Data segment.
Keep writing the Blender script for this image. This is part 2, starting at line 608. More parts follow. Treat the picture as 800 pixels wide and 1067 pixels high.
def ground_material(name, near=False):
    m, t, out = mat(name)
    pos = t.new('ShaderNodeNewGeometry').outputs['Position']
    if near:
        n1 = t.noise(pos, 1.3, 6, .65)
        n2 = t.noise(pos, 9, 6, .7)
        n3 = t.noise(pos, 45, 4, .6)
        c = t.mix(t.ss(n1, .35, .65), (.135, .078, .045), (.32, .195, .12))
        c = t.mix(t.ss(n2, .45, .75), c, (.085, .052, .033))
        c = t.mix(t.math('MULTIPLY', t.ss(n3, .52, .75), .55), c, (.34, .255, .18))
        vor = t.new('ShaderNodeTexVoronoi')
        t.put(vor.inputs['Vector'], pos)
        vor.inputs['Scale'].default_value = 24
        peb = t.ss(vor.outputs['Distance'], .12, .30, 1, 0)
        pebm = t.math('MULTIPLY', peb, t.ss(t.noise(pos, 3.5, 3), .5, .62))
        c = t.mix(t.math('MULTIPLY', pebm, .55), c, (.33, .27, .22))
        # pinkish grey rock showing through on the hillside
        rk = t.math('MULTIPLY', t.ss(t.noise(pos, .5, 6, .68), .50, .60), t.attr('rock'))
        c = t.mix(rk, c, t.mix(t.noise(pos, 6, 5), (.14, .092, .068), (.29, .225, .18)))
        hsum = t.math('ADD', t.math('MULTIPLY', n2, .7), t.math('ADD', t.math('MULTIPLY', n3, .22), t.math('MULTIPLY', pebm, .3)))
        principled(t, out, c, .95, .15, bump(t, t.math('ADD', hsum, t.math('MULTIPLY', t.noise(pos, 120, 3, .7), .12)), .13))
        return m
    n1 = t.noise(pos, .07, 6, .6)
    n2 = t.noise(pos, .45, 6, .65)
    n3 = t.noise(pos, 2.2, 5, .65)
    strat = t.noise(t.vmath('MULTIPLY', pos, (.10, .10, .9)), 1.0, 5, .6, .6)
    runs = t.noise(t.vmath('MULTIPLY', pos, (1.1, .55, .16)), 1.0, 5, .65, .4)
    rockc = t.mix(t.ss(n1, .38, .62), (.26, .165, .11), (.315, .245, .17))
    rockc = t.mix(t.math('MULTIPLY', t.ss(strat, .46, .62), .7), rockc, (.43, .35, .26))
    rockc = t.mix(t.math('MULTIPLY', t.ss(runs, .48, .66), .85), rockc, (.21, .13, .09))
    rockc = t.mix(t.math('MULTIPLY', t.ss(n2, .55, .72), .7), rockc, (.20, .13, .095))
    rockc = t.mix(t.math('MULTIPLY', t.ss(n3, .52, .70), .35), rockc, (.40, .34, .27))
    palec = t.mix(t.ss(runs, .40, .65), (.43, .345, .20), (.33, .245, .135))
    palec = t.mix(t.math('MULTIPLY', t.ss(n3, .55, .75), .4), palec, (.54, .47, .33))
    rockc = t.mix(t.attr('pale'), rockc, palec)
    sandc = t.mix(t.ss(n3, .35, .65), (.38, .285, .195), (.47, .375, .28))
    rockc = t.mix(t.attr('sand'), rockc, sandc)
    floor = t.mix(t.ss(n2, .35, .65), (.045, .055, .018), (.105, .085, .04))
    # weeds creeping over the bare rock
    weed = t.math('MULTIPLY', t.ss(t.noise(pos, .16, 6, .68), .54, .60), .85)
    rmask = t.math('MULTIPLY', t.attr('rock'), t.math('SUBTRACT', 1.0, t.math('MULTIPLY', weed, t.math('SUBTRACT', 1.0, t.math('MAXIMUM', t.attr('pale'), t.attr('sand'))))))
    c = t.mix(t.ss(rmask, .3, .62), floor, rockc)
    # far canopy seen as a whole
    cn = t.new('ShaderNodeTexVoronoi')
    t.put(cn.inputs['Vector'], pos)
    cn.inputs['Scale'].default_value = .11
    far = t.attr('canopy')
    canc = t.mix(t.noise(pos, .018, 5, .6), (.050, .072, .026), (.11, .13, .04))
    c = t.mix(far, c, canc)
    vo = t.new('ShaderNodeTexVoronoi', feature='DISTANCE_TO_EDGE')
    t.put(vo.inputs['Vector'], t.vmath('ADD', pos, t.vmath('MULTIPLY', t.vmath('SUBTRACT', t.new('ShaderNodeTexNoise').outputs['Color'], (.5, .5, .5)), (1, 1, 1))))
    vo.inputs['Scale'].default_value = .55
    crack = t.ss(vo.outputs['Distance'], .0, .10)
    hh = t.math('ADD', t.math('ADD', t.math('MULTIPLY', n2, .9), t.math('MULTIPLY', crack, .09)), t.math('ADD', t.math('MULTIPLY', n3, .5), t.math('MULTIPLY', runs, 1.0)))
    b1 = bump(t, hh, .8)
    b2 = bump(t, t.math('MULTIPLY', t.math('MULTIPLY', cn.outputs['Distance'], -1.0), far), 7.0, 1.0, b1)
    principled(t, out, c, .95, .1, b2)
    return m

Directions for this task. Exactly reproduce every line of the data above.

Result of this task.
Keep writing the Blender script for this image. This is part 2, starting at line 608. More parts follow. Treat the picture as 800 pixels wide and 1067 pixels high.
def ground_material(name, near=False):
    m, t, out = mat(name)
    pos = t.new('ShaderNodeNewGeometry').outputs['Position']
    if near:
        n1 = t.noise(pos, 1.3, 6, .65)
        n2 = t.noise(pos, 9, 6, .7)
        n3 = t.noise(pos, 45, 4, .6)
        c = t.mix(t.ss(n1, .35, .65), (.135, .078, .045), (.32, .195, .12))
        c = t.mix(t.ss(n2, .45, .75), c, (.085, .052, .033))
        c = t.mix(t.math('MULTIPLY', t.ss(n3, .52, .75), .55), c, (.34, .255, .18))
        vor = t.new('ShaderNodeTexVoronoi')
        t.put(vor.inputs['Vector'], pos)
        vor.inputs['Scale'].default_value = 24
        peb = t.ss(vor.outputs['Distance'], .12, .30, 1, 0)
        pebm = t.math('MULTIPLY', peb, t.ss(t.noise(pos, 3.5, 3), .5, .62))
        c = t.mix(t.math('MULTIPLY', pebm, .55), c, (.33, .27, .22))
        # pinkish grey rock showing through on the hillside
        rk = t.math('MULTIPLY', t.ss(t.noise(pos, .5, 6, .68), .50, .60), t.attr('rock'))
        c = t.mix(rk, c, t.mix(t.noise(pos, 6, 5), (.14, .092, .068), (.29, .225, .18)))
        hsum = t.math('ADD', t.math('MULTIPLY', n2, .7), t.math('ADD', t.math('MULTIPLY', n3, .22), t.math('MULTIPLY', pebm, .3)))
        principled(t, out, c, .95, .15, bump(t, t.math('ADD', hsum, t.math('MULTIPLY', t.noise(pos, 120, 3, .7), .12)), .13))
        return m
    n1 = t.noise(pos, .07, 6, .6)
    n2 = t.noise(pos, .45, 6, .65)
    n3 = t.noise(pos, 2.2, 5, .65)
    strat = t.noise(t.vmath('MULTIPLY', pos, (.10, .10, .9)), 1.0, 5, .6, .6)
    runs = t.noise(t.vmath('MULTIPLY', pos, (1.1, .55, .16)), 1.0, 5, .65, .4)
    rockc = t.mix(t.ss(n1, .38, .62), (.26, .165, .11), (.315, .245, .17))
    rockc = t.mix(t.math('MULTIPLY', t.ss(strat, .46, .62), .7), rockc, (.43, .35, .26))
    rockc = t.mix(t.math('MULTIPLY', t.ss(runs, .48, .66), .85), rockc, (.21, .13, .09))
    rockc = t.mix(t.math('MULTIPLY', t.ss(n2, .55, .72), .7), rockc, (.20, .13, .095))
    rockc = t.mix(t.math('MULTIPLY', t.ss(n3, .52, .70), .35), rockc, (.40, .34, .27))
    palec = t.mix(t.ss(runs, .40, .65), (.43, .345, .20), (.33, .245, .135))
    palec = t.mix(t.math('MULTIPLY', t.ss(n3, .55, .75), .4), palec, (.54, .47, .33))
    rockc = t.mix(t.attr('pale'), rockc, palec)
    sandc = t.mix(t.ss(n3, .35, .65), (.38, .285, .195), (.47, .375, .28))
    rockc = t.mix(t.attr('sand'), rockc, sandc)
    floor = t.mix(t.ss(n2, .35, .65), (.045, .055, .018), (.105, .085, .04))
    # weeds creeping over the bare rock
    weed = t.math('MULTIPLY', t.ss(t.noise(pos, .16, 6, .68), .54, .60), .85)
    rmask = t.math('MULTIPLY', t.attr('rock'), t.math('SUBTRACT', 1.0, t.math('MULTIPLY', weed, t.math('SUBTRACT', 1.0, t.math('MAXIMUM', t.attr('pale'), t.attr('sand'))))))
    c = t.mix(t.ss(rmask, .3, .62), floor, rockc)
    # far canopy seen as a whole
    cn = t.new('ShaderNodeTexVoronoi')
    t.put(cn.inputs['Vector'], pos)
    cn.inputs['Scale'].default_value = .11
    far = t.attr('canopy')
    canc = t.mix(t.noise(pos, .018, 5, .6), (.050, .072, .026), (.11, .13, .04))
    c = t.mix(far, c, canc)
    vo = t.new('ShaderNodeTexVoronoi', feature='DISTANCE_TO_EDGE')
    t.put(vo.inputs['Vector'], t.vmath('ADD', pos, t.vmath('MULTIPLY', t.vmath('SUBTRACT', t.new('ShaderNodeTexNoise').outputs['Color'], (.5, .5, .5)), (1, 1, 1))))
    vo.inputs['Scale'].default_value = .55
    crack = t.ss(vo.outputs['Distance'], .0, .10)
    hh = t.math('ADD', t.math('ADD', t.math('MULTIPLY', n2, .9), t.math('MULTIPLY', crack, .09)), t.math('ADD', t.math('MULTIPLY', n3, .5), t.math('MULTIPLY', runs, 1.0)))
    b1 = bump(t, hh, .8)
    b2 = bump(t, t.math('MULTIPLY', t.math('MULTIPLY', cn.outputs['Distance'], -1.0), far), 7.0, 1.0, b1)
    principled(t, out, c, .95, .1, b2)
    return m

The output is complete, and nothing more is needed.